Independent labels’ share of the global recorded-music market grew from 39.6% in 2016 to 39.9% in 2017, according to trade body WIN’s latest Wintel report. WIN says that indie labels’ revenues grew by 10.9% year-on-year to $6.9bn, comparing this to the 10.2% growth for the overall market and – unsurprisingly this is a point of celebration for WIN – to the 9.7% growth of major labels in that period.
This year’s Wintel report also returns to a past theme: the question of whether market share should be measured by distribution or by copyright ownership. The controversial point here is the status of independent artists’ and labels’ music which goes through major label-owned distributors like Caroline, ADA and The Orchard. WIN says this accounted for 8.6% of the total market in 2017, and 22.2% of the independents’ share of the market by copyright ownership.

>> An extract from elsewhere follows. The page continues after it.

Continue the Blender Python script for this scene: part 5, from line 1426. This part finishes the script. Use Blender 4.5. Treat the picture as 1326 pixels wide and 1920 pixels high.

“Distribution is interchangeable and involves only a modicum of risk, whereas investing in the creation of a copyright in the first place is the biggest risk that any artist or music entrepreneur can take. Getting it to market is thereafter a question of choice for the artist,” wrote WIN boss Alison Wenham in her introduction to the report. Yet WIN’s fear remains that major labels count the independent music they distribute as part of their market shares when negotiating with digital music services.
Other stats worth noting in the report: independent streaming revenues grew by 46% in 2017 to $3.1bn, and now account for just under 44% of the indie sector’s overall income – compared to 33% in 2016. It’s quite possible that streaming will tip over 50% of revenues for independents in 2018.
There is also a new number for revenues generated by ‘artists direct’ – those who are not signed to a label at all, but who make their music available through distributors. Wintel, using new calculations from Midia Research, estimates that artist-direct revenues grew from $94m in 2016 to $101m in 2017.
That’s a lot less than the $472m of artist-direct revenues that Midia estimated for 2017 back in April. The figure has since been refocused purely on D2C sites like Bandcamp and PledgeMusic, as well as physical music sold at concerts. Disclosure: Music Ally authored the report for WIN, working with data provided by Midia Research.